Wednesday, October 17, 2007

The Alexandria Link - by Steve Berry - Review

The Alexandria Link
By Steve Berry
Ballantine Books 2007
Website Steve Berry


This post is not meant to offend anyone. It's just the outcome of my christian upbringing in a protestant home, and why I chose to reject my religion.


By the time I was 18 years old I no longer believed that the bible was accurate. I found too many contradictions, and other things just did not seem logical. One of the things I had trouble with, was the hypocrisy I saw everywhere around me - in my community and in the world. Another was the geography of the Bible.

How could 1 million men (plus women and children) have possibly wandered around the small area of the Sinai peninsula for forty years, without once retracing their steps. (I can't name the chapter/verse, but there is a verse in the OT that says the Israelites travelled 40 years in the desert without retracing their route. If anyone knows it, please leave a comment, thanks.).

Children grow older. And while clothes, appliances, tents, baskets, shoes, and many other items, may have been passed down, they eventually become rags and unusable and must have been abandoned somewhere. But there is also this verse - Deut 29v5. I have led you forty years in the wilderness; your clothes have not worn out upon you, and your sandals have not worn off your feet. Excavations in the Sinaitic peninsula have failed to find any trace of the Hebrews. I find the above verse to be very convenient, and highly unlikely.

So instead I figured out (on my own) that the Israelites MUST have wandered around in the Arabian desert for 40 years. Plenty of room there, and there were no Muslims at the time. Twenty five years ago this was considered wrong thinking (what used to be called heresy) so I kept quiet. And I stopped attending church.

About 15 years later I was introduced to a man named Ron Wyatt. Ron was considered a crackpot, because he had a theory that the Exodus happened in the Arabian desert, not the Sinai desert. Since that matched my own thinking, I watched some of his videos. They made logical sense to me. He even travelled to Saudi Arabia looking for the real Mount Sinai. He claimed to have found it too. But mainstream archaeologists and academics say that Ron was wrong. But then, those same academics have no proof that they are right.

Now I have just finished reading the Alexandria Link, and guess what - the same theory has shown up again. This time in a story that says that the Alexandria Library holds the original scrolls written in Old Hebrew (what is now the Torah or the Old Testament) and these will prove that the old Israel was never in Palestine, but in Arabia.

The above is the background of the story. The story itself, is a little far fetched, but as an action thriller, it certainly is "high octane ride that will hold you enthralled"

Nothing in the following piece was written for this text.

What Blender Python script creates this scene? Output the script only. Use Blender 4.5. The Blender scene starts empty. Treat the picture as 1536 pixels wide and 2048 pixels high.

Cotton Malone is minding his own business in Denmark, running his Antiquarian Bookshop. His ex-wife Pam shows up and tells him that their teenage son Gary has been kidnapped. And shortly after, Cotton's bookshop is obliterated by a missile.

Cotton contacts his former boss in Washington DC, and learns that someone accessed the Alexandria file. This is a file that names Cotton as being the only person who knows anything about this Alexandria Link.

The link is actually a person, and Cotton is his only means of contact. Cotton is now forced to find the Alexandria Link, in order to get his son back. He must do it before the Israelis, the Saudis and a new mysterious business group find the Link. The Link is the only way to find the Lost Library of Alexandria.

I would call this novel, a new version of the Da Vinci code. The only problem I had, was that Berry did not give the Vice President a name. Every time the Vice President or VP was identified, he was done by his title, not by his name. The President had a name. Why couldn't the VP have been given a name as well? It would have made the story run more smoothly, in my opinion. Other than that, it was a great story.

1 comment:

Literary Feline said...

Dan Brown's Angels and Demons really struck a cord with me when I read it about the roles of science and religion in society just as this book seemed to strike a cord with you in completely other way. :-) I love it when books do that.

I hope to read Berry's books one of these days. He's on my list of series to try.

My tongue in cheek response to your question about how the Israelites walked all those miles without retracing their steps: They took very small steps.

I am not a Bible literalist in any way shape or form. I have always imagined that certain aspects of the historical events recorded in the Bible were exaggerated for effect. Perhaps translated improperly. I also think the Bible is full of parables some of which are passed off as fact. I wouldn't be surprised if the geography was skewed in some way too, as you suggest. It makes perfect sense.